Project Wing lined up nicely with Roy’s work as head of CSAIL’s Robust Robotics Group, which focuses in part on sensing, planning, and controlling unmanned vehicles in environments without GPS. He even brought on board a handful of key MIT collaborators, including recent graduates Abraham Bachrach PhD ’13 and Adam Bry SM ’11, whose state-estimation algorithms have drastically improved unmanned aerial vehicle (UAV) navigation in indoor spaces.

“The culture at Google X is surprisingly similar to CSAIL,” Roy says. “They’re both forums for ideas, where people are thinking not just about what can be fixed today, but the big questions that, ten or twenty years down the road, we’ll look back at and wonder how they hadn’t been answered yet.”
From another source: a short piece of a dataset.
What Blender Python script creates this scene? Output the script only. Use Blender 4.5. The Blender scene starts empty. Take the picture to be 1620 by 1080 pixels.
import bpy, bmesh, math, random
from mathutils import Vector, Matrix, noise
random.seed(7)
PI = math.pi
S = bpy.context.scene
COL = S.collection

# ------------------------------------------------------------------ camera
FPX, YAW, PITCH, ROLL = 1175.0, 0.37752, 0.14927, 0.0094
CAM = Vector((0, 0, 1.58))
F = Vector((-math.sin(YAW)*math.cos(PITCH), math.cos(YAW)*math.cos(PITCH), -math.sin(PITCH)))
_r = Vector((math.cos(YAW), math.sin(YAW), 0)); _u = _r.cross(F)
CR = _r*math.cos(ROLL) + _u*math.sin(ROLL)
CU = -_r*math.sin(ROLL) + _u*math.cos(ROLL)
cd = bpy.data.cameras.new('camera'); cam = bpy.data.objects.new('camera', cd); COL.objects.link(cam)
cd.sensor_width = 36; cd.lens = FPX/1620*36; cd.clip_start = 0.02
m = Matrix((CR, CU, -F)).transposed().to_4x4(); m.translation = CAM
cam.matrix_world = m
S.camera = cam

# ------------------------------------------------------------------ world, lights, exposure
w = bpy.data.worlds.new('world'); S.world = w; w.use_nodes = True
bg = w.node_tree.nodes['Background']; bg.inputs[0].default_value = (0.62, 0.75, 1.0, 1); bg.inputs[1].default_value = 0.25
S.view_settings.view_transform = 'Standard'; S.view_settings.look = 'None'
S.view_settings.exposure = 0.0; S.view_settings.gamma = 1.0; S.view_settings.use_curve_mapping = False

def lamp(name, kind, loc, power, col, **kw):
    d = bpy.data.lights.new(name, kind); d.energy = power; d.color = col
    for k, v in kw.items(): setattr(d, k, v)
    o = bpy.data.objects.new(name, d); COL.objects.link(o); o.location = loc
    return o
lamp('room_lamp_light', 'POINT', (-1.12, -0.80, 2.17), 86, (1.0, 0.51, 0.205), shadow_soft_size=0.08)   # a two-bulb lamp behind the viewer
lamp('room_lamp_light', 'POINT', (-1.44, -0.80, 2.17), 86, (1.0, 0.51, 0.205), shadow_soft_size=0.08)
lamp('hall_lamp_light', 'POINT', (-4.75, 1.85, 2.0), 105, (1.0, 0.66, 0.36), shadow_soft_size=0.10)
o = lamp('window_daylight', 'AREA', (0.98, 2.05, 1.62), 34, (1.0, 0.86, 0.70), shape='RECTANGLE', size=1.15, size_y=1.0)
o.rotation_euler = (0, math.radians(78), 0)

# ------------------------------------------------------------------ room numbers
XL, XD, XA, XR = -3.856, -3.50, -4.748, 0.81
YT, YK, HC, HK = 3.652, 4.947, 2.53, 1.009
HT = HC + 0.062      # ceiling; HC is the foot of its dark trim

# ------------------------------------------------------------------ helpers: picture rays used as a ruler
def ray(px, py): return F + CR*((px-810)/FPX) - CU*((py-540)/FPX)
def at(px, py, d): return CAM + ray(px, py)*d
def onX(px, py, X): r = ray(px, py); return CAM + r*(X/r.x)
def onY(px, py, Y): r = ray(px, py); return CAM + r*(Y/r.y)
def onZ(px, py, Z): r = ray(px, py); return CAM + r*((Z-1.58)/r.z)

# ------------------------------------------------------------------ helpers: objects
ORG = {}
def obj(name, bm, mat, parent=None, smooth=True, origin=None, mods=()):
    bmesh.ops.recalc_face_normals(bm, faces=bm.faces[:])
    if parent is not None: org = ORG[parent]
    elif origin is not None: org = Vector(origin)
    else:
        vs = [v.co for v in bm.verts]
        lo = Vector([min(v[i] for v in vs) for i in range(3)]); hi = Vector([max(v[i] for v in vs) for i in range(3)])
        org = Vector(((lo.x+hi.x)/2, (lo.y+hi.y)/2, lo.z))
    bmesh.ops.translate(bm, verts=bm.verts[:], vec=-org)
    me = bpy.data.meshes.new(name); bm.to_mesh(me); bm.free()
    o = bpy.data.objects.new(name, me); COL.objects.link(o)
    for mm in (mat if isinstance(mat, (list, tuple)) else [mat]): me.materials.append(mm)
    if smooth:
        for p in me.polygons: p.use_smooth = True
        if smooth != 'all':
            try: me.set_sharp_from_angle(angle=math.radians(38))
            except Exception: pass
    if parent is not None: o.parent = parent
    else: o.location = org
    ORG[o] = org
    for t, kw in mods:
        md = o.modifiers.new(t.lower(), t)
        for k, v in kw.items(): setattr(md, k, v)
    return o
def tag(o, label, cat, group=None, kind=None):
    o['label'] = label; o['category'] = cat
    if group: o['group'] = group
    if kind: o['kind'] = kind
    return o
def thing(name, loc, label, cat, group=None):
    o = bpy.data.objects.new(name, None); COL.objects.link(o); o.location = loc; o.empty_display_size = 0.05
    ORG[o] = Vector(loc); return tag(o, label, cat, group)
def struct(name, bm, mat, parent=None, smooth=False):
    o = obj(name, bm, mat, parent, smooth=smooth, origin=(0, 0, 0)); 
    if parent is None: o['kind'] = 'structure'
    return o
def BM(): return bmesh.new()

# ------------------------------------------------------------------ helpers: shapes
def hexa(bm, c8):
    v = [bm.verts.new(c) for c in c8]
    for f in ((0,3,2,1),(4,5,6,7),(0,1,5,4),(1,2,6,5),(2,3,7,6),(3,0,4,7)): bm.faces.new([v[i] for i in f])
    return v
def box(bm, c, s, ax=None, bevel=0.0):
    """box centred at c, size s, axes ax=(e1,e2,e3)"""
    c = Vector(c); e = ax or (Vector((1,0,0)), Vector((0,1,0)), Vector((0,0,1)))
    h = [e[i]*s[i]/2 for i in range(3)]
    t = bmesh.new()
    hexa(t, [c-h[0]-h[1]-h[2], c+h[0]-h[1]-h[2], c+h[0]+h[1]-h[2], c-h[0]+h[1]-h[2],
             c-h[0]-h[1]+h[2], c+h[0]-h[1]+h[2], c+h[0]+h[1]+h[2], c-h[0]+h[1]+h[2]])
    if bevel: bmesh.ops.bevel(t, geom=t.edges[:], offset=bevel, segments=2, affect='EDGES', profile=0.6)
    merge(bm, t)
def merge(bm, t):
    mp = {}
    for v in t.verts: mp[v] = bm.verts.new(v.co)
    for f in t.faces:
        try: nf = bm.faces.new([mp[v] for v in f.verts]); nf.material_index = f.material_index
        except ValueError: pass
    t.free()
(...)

One of the first key challenges was figuring out an effective drone design. Roy’s team assessed the strengths and drawbacks of a variety of prototypes: fixed-wing planes, for instance, fly far and fast, but can’t avoid obstacles readily, while quadrotors maneuver well but are much less energy-efficient.

For the most recent slate of test flights, the team opted for the best of both worlds with a “tail-sitter,” which takes off like a helicopter and tilts forward to fly like a traditional plane. Such a design requires some exceedingly complex control algorithms in order for the drone to nimbly switch between moving air horizontally and vertically.

To help guide the drones, Roy’s team outfitted each one with comprehensive on-board electronics that include two communications radios, advanced computers, GPS, a camera, a capacitor, an inertial measurement unit with a full set of accelerometers and gyroscopes, and multiple lithium-ion batteries.

For delivery, each drone also has what Google calls “the egg,” a device with a cable that winches the packages to the ground. Roy confesses that he initially viewed it as “a terrible idea,” but later came to find that it was much safer and more accurate than deploying parachutes or actually landing the drone. (The final iteration of “the egg” was designed by mechanical engineering alumnus Joanna Cohen SM ’07.)

Roy is quick to point out that the project is still very much a work in progress. “By no means have we fully ‘solved’ problems like avoiding obstacles or navigating in urban environments,” he says. “However, we’ve shown that the potential is there and that this sort of technology is not as far off as many people might think.”

Now back at CSAIL, Roy will continue to serve as an advisor on Project Wing, and says he’s eager to see how his group’s areas of interest intersect with the initiative. Postdoc Marek Doniec’s work on UAVs uses a similar tail-sitter design, while graduate student Jake Ware’s research on flight in robust wind conditions is actually supported by Google.

Ultimately Roy says that he’s proud to have been part of what could end up being a hugely transformative research effort. “This could take a lot of the friction out of the way that we move things around in the world,” Roy says. “But what’s truly exciting is the recognition that the most compelling application is probably something that people aren’t even thinking about right now.”